Exercise aim —
Return the lines below exactly, from the first line to the line that contains "mb.build('sea', sea, recenter=False, kind='structure')". Leave out pictures.

Stored data —
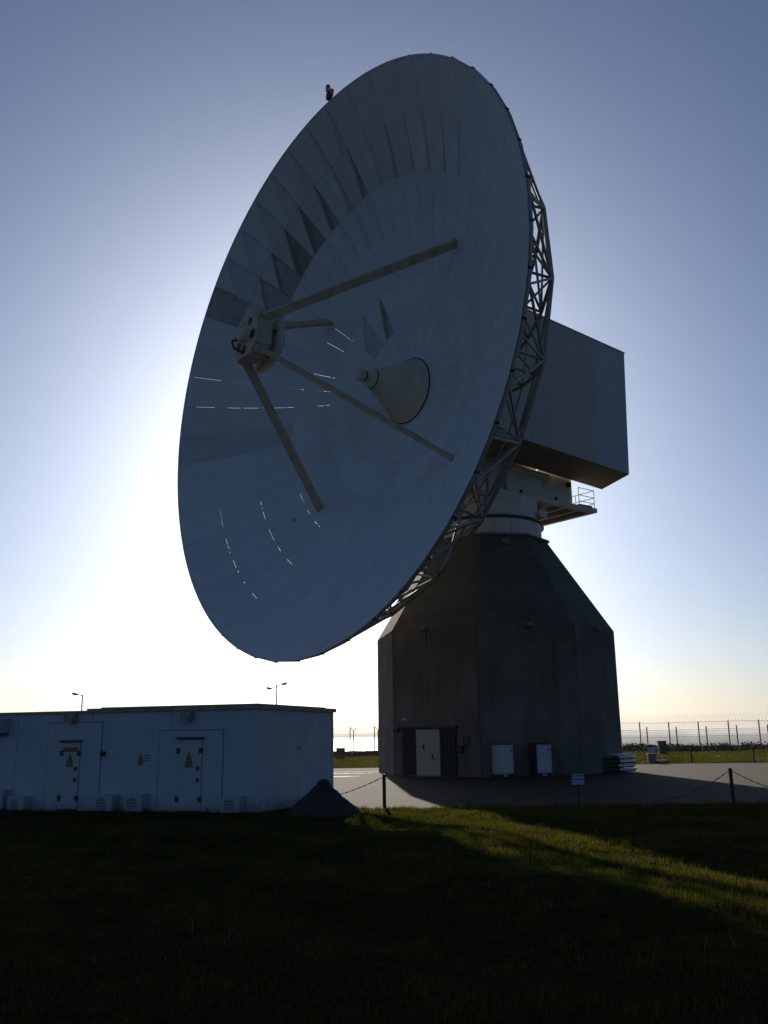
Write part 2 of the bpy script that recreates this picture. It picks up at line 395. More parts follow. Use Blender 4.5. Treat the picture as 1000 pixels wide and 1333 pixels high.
# sea
sea = bpy.data.materials.new('sea_water'); sea.use_nodes = True
t = sea.node_tree; b = t.nodes['Principled BSDF']
b.inputs['Base Color'].default_value = (.06, .058, .05, 1); b.inputs['Roughness'].default_value = .55
tc = t.nodes.new('ShaderNodeTexCoord'); nz = t.nodes.new('ShaderNodeTexNoise'); nz.inputs['Scale'].default_value = .05; nz.inputs['Detail'].default_value = 8
mp = t.nodes.new('ShaderNodeMapping'); mp.inputs['Scale'].default_value = (1, 2.2, 1)
t.links.new(tc.outputs['Object'], mp.inputs[0]); t.links.new(mp.outputs[0], nz.inputs[0])
bp = t.nodes.new('ShaderNodeBump'); bp.inputs['Strength'].default_value = .5; bp.inputs['Distance'].default_value = 6
t.links.new(nz.outputs['Fac'], bp.inputs['Height']); t.links.new(bp.outputs[0], b.inputs['Normal'])
mb = MB(); mb.add([(-16000, 130, -32), (16000, 130, -32), (16000, 14000, -32), (-16000, 14000, -32)], [(0, 1, 2, 3)])
mb.build('sea', sea, recenter=False, kind='structure')

# =================================================================== CONCRETE TOWER
TX, TY = 5.766, 49.725
TR, TROT, ZS, TRT, ZT = 6.41, R(-13.27), 7.05, 3.18, 12.07
def octv(r, z, k, rot=TROT):
    a = rot + k * math.pi / 4
    return Vector((TX + r * math.sin(a), TY - r * math.cos(a), z))
tower = thing('concrete_tower', 'octagonal dark concrete tower with sloping shoulders carrying the big dish', 'tower', (TX, TY, 0))
def oct_ring(r, z): return [octv(r, z, k) for k in range(8)]
mb = MB(); mb.prism(oct_ring(TR - .25, 0), oct_ring(TR - .25, ZS)); core = mb.build('core', M['concrete'], tower)
for k in range(8):           # wall slabs, one per face, meeting in slightly open vertical joints
    a, b_ = octv(TR, 0, k), octv(TR, 0, k + 1)
    d = (b_ - a).normalized(); nrm = Vector((d.y, -d.x, 0))
    if nrm.dot(a - Vector((TX, TY, 0))) < 0: nrm = -nrm
    a2 = a + d * .012; b2 = b_ - d * .012
    ia, ib = a2 - nrm * .235, b2 - nrm * .235
    mb = MB(); mb.prism([a2, b2, ib + d * -.1, ia + d * .1], [p + Vector((0, 0, ZS)) for p in (a2, b2, ib + d * -.1, ia + d * .1)])
    mb.build('wall', M['concrete'], tower)
    # sloping shoulder slab
    s0, s1 = octv(TR + .0, ZS + .006, k), octv(TR + .0, ZS + .006, k + 1)
    t0, t1 = octv(TRT, ZT, k), octv(TRT, ZT, k + 1)
    i0, i1 = octv(TR - .5, ZS + .006, k), octv(TR - .5, ZS + .006, k + 1)
    j0, j1 = octv(TRT - .4, ZT, k), octv(TRT - .4, ZT, k + 1)
    mb = MB(); mb.add([s0, s1, t1, t0, i0, i1, j1, j0], [(0, 1, 2, 3), (4, 7, 6, 5), (0, 4, 5, 1), (3, 2, 6, 7), (0, 3, 7, 4), (1, 5, 6, 2)])
    mb.build('shoulder_slab', M['roofconc'], tower)
mb = MB(); mb.prism(oct_ring(TRT + .16, ZT - .05), oct_ring(TRT + .16, ZT + .07)); mb.build('top_slab', M['trim'], tower)
def face_frame(k):
    """frame of tower face k: origin at the face centre on the ground, d along it (to the right seen from outside), outward normal"""
    a, b_ = octv(TR, 0, k), octv(TR, 0, k + 1)
    d = (b_ - a).normalized(); nrm = Vector((d.y, -d.x, 0))
    if nrm.dot((a + b_) / 2 - Vector((TX, TY, 0))) < 0: nrm = -nrm
    return (a + b_) / 2, d, nrm
def fbox(mb, fr, u, v, z0, z1, wid, dep):
    o, d, nr = fr
    M3 = Matrix((d, nr, Vector((0, 0, 1)))).transposed()
    mb.box(o + d * u + nr * v + Vector((0, 0, (z0 + z1) / 2)), (wid, dep, z1 - z0), M3)
    return mb
f7 = face_frame(7)       # the face with the door
# door portal: dark steel side shutters, canopy, white door
du = -.33
mb = MB(); fbox(mb, f7, du, .10, 2.22, 2.34, 3.25, .34); mb.build('door_canopy', M['dark'], tower, bevel=.01)
for s, wd in ((-1, .78), (1, .72)):
    base = du + s * (.74 + wd / 2 + .04)
    mb = MB(); fbox(mb, f7, base, .035, .03, 2.21, wd, .05); g = mb.build('side_shutter', M['black'], tower)
    for j in range(5):
        sl_ = MB(); fbox(sl_, f7, base - wd / 2 + wd * (j + .5) / 5, .085, .06, 2.18, wd / 5 - .03, .04); sl_.build('slat', M['black'], g)
mb = MB(); fbox(mb, f7, du, .05, .03, 2.21, 1.46, .09); mb.build('door_frame', M['dark'], tower)
mb = MB(); fbox(mb, f7, du - .03, .12, .05, 2.17, 1.34, .045); door = mb.build('door', mat('grey_door_paint', (.40, .35, .27), .7, var=.06, scale=2, dirt=(.25, .21, .16), dirt_amt=.3, dirt_scale=2), tower, bevel=.008)
door['label'] = 'white steel door in the dark portal'
mb = MB(); fbox(mb, f7, du + .23, .165, .86, 1.02, .035, .05); fbox(mb, f7, du + .29, .185, .80, .86, .14, .02); mb.build('handle', M['black'], door)
mb = MB(); fbox(mb, f7, du - .28, .150, 1.30, 1.46, .12, .018); fbox(mb, f7, du - .26, .150, 1.2, 1.30, .05, .017); mb.build('push_plate', M['black'], door)
mb = MB(); fbox(mb, f7, du + .52, .150, 1.25, 1.65, .12, .016); mb.build('notice', mat('faded_green_notice', (.3, .36, .34), .6), door)
mb = MB(); fbox(mb, f7, du, .18, 0, .035, 1.7, .42); mb.build('door_step', M['trim'], tower)
# lamps, boxes, vents on the walls
mb = MB(); fbox(mb, f7, -1.70, .09, 2.62, 2.72, .26, .18); o_ = mb.build('wall_lamp', M['lens'], tower, bevel=.015)
mb = MB(); fbox(mb, f7, -2.2, .12, 2.08, 2.26, .3, .2); mb.build('junction_box', M['dark'], tower)
mb = MB(); fbox(mb, f7, 1.42, .09, 1.08, 1.42, .3, .16); fbox(mb, f7, 1.14, .05, 1.18, 1.26, .3, .05); mb.build('meter_box', M['black'], tower, bevel=.01)
mb = MB()
for u_, z_, wu, wz in ((1.72, 1.80, .34, .05), (1.72, 1.47, .34, .05), (1.57, 1.635, .04, .28), (1.87, 1.635, .04, .28)): fbox(mb, f7, u_, .03, z_ - wz / 2, z_ + wz / 2, wu, .05)
mb.build('notice_frame', M['black'], tower)
mb = MB(); fbox(mb, f7, 1.72, .012, 1.50, 1.78, .27, .02); mb.build('notice_board', mat('grey_notice', (.09, .09, .09), .6), tower)
f0 = face_frame(0)
for fr, u_ in ((f7, -.45), (f0, .15), (face_frame(1), -.1)):
    mb = MB(); fbox(mb, fr, u_, .14, ZS - .16, ZS + .03, .34, .26); fbox(mb, fr, u_, .29, ZS - .12, ZS - .01, .26, .04); mb.build('flood_lamp', M['trim'], tower, bevel=.02)
ftop_o, ftop_d, ftop_n = octv(TRT, 0, 0), None, None
a0_, a1_ = octv(TRT + .1, 0, 0), octv(TRT + .1, 0, 1)
dd_ = (a1_ - a0_).normalized(); nn_ = Vector((dd_.y, -dd_.x, 0))
mb = MB(); M3 = Matrix((dd_, nn_, Vector((0, 0, 1)))).transposed()
mb.box((a0_ + a1_) / 2 + nn_ * .22 + Vector((0, 0, 11.62)), (.42, .34, .34), M3); mb.build('flood_lamp', M['trim'], tower, bevel=.02)
# rain-pipe and cable
mb = MB(); o, d, nr = f7
mb.bar(o + d * -.45 + nr * .06 + Vector((0, 0, 3.2)), o + d * -.45 + nr * .06 + Vector((0, 0, ZS - .2)), .03, 6); mb.build('conduit', M['trim'], tower)

# =================================================================== DISH ANTENNA
n_ = Vector((-0.79281079, -0.60673105, 0.05769301)).normalized()
e1 = Vector((0.60774333, -0.79413352, 0)).normalized()
e2 = n_.cross(e1).normalized()
if e2.z < 0: e2 = -e2
nh = Vector((n_.x, n_.y, 0)).normalized(); bh = -nh
RD, DEP = 15.05, 6.4
RIMC = Vector((-3.58638697, 42.56725049, 20.31150315))
V0 = RIMC - n_ * DEP
FOC = RD * RD / 4 / DEP
AX = Vector((TX, TY, 19.63))
def D(r, a, h=None, dh=0.0):
    a = R(a); h = r * r / 4 / FOC if h is None else h
    return V0 + e1 * (r * math.cos(a)) + e2 * (r * math.sin(a)) + n_ * (h + dh)
dish = thing('dish_antenna', 'huge pale satellite dish aimed at the left on its turret and grey cabin', 'satellite dish', (TX, TY, ZT + .07))
BASIS = Matrix(((e1.x, e2.x, n_.x), (e1.y, e2.y, n_.y), (e1.z, e2.z, n_.z)))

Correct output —
Write part 2 of the bpy script that recreates this picture. It picks up at line 395. More parts follow. Use Blender 4.5. Treat the picture as 1000 pixels wide and 1333 pixels high.
# sea
sea = bpy.data.materials.new('sea_water'); sea.use_nodes = True
t = sea.node_tree; b = t.nodes['Principled BSDF']
b.inputs['Base Color'].default_value = (.06, .058, .05, 1); b.inputs['Roughness'].default_value = .55
tc = t.nodes.new('ShaderNodeTexCoord'); nz = t.nodes.new('ShaderNodeTexNoise'); nz.inputs['Scale'].default_value = .05; nz.inputs['Detail'].default_value = 8
mp = t.nodes.new('ShaderNodeMapping'); mp.inputs['Scale'].default_value = (1, 2.2, 1)
t.links.new(tc.outputs['Object'], mp.inputs[0]); t.links.new(mp.outputs[0], nz.inputs[0])
bp = t.nodes.new('ShaderNodeBump'); bp.inputs['Strength'].default_value = .5; bp.inputs['Distance'].default_value = 6
t.links.new(nz.outputs['Fac'], bp.inputs['Height']); t.links.new(bp.outputs[0], b.inputs['Normal'])
mb = MB(); mb.add([(-16000, 130, -32), (16000, 130, -32), (16000, 14000, -32), (-16000, 14000, -32)], [(0, 1, 2, 3)])
mb.build('sea', sea, recenter=False, kind='structure')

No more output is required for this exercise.